**Data to use**.
· · · ·

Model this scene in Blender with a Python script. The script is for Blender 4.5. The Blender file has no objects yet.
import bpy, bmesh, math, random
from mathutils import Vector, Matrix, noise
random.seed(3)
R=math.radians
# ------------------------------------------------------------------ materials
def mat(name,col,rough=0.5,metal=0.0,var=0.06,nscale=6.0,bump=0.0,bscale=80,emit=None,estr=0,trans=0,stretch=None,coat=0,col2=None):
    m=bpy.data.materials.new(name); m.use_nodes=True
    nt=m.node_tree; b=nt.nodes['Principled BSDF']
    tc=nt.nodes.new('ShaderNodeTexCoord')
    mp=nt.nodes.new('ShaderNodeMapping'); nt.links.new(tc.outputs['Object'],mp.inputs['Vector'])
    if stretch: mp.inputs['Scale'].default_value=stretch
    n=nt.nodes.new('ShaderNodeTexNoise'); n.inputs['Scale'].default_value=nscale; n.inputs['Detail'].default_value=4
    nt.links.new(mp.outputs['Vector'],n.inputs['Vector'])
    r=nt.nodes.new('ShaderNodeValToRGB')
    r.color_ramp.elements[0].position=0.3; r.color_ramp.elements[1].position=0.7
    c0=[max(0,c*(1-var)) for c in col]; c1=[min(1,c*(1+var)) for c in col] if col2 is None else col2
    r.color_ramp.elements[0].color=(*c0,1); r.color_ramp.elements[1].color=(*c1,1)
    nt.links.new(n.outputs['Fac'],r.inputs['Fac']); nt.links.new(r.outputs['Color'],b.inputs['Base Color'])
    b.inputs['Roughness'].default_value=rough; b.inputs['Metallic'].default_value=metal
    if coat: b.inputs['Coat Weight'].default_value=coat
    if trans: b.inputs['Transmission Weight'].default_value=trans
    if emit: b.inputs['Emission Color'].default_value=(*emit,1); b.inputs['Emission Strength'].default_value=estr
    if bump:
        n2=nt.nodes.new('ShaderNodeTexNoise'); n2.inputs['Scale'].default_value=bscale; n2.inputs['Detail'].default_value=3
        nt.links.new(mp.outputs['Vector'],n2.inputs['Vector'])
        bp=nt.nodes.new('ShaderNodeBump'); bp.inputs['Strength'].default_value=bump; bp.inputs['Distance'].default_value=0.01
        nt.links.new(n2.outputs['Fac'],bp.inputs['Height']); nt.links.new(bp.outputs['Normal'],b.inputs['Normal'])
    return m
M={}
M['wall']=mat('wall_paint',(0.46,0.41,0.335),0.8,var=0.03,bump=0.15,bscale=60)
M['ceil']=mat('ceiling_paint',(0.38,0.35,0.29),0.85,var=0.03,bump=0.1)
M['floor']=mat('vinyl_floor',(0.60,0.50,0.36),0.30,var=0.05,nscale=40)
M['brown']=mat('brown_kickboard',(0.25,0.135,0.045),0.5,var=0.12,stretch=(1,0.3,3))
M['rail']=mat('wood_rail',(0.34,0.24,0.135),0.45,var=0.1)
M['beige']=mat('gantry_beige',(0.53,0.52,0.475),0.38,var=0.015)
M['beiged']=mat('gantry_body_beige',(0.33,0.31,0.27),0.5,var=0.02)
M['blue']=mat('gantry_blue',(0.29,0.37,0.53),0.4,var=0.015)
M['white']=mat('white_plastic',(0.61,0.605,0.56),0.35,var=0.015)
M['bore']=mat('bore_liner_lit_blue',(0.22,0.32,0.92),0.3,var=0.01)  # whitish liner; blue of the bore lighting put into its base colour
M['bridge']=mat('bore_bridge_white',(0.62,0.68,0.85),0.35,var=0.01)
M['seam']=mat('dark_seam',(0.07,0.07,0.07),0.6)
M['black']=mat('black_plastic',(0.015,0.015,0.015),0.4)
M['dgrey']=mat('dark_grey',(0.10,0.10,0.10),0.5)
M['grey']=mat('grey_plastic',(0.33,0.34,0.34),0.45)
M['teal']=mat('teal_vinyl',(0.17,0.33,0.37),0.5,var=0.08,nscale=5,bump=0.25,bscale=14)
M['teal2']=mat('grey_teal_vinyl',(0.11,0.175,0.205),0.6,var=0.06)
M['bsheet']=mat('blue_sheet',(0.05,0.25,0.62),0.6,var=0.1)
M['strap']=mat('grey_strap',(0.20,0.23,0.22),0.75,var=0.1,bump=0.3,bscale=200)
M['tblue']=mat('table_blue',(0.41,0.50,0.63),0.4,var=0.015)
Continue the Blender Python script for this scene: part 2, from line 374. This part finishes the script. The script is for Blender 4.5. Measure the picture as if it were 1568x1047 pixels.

· · · ·

**Short problem**.
Give only the number of lines in the listing above that include the string "Blender".

**Reply to the exercise**.
2